The UK economy could shrink by hundreds of billions of dollars by 2030 because of the impact of artificial intelligence and machine learning, according to a new study.
Research by The Economist Intelligence Unit last week illustrated a number of scenarios detailing the impact of advances in AI on world economies, CNBC reported.
In one scenario, human skills were complementary to AI, government investment in training workers increased, and all nations it analyzed benefited—albeit some more than others. In another, increased investment toward sharing data and advanced computing efficiency led to all countries' gross domestic product rising by at least 1%.
But in the third—and only negative—scenario, a lack of any upskilling or data sharing resulted in AI taking the jobs of humans. In this scenario, both Britain and Australia's economies suffered as a result, with the UK's becoming $420 billion smaller and Australia's losing $50 billion.

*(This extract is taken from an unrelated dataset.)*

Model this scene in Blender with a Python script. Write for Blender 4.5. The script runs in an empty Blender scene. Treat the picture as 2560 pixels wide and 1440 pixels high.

The US and Asian economies continued to grow but significantly below expectations, the report said.
Although the report's authors said the near-term effect of AI would be "neither utopian nor dystopian," they warned that a lack of communication between developers, businesses and governments could worsen the consequences.
"There are many understanding gaps when it comes to AI, but one of the most important to bridge is that between developers and businesses and government institutions. The former are often only dimly aware of what the latter two really need, and the latter, in turn, are often only dimly aware of the potential solutions the former could provide," the authors of the study said. "A more robust and frequent exchange of information, capabilities and needs would help to remedy this."
They added that educating the public, investing in skills and training and more investment in research and development would be vital to alleviate any economic damage AI might cause.
Meanwhile, another research has revealed that Brexit could end up costing the UK economy £350 million ($469 million) a week—the same amount Leave campaigners promised the country would get back after exiting the EU.
The in-depth study by the Financial Times examines a range of economic estimates and predictions, including the value of Britain’s output, which is now around 0.9% lower than was possible if the country had voted Remain.